**TASK DESCRIPTION**. In the listing below, find the line with "def bx(x0, x1, y0, y1, z0, z1): return", then repeat exactly every line from the top through that one.
#####
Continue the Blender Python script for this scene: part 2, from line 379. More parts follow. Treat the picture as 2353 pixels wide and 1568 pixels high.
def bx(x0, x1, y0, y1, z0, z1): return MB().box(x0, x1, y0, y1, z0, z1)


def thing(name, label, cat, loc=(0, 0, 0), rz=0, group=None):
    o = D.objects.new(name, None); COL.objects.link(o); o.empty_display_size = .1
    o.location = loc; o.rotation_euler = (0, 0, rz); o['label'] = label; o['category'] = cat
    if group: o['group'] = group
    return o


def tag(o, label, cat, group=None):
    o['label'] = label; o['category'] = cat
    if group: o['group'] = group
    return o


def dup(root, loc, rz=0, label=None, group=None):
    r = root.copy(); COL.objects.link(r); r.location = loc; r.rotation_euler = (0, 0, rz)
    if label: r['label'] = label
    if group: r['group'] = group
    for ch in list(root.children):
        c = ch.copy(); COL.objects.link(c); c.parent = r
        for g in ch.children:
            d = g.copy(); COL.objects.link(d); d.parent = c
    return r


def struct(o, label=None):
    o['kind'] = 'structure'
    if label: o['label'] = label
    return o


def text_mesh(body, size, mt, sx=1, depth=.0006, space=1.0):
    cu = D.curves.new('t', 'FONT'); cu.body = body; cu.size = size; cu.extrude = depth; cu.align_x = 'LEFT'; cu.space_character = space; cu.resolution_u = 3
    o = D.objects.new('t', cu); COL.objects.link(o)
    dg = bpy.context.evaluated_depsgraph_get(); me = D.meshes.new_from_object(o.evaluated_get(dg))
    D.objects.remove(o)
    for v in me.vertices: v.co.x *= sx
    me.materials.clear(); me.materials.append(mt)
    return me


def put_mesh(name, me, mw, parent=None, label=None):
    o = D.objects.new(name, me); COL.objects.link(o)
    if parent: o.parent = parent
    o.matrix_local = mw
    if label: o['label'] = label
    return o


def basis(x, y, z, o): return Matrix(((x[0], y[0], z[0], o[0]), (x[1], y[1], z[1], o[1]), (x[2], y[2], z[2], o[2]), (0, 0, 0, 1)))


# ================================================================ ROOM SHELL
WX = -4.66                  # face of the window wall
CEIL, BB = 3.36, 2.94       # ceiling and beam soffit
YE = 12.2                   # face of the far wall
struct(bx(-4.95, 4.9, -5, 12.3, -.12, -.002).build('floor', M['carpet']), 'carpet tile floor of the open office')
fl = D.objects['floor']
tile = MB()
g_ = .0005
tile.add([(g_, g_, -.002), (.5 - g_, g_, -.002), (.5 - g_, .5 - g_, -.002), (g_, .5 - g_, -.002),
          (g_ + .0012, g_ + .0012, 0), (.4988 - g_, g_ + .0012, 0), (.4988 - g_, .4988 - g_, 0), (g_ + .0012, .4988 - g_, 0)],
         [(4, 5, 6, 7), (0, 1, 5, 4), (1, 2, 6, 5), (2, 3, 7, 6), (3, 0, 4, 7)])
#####
**EXERCISE RESPONSE**.
Continue the Blender Python script for this scene: part 2, from line 379. More parts follow. Treat the picture as 2353 pixels wide and 1568 pixels high.
def bx(x0, x1, y0, y1, z0, z1): return MB().box(x0, x1, y0, y1, z0, z1)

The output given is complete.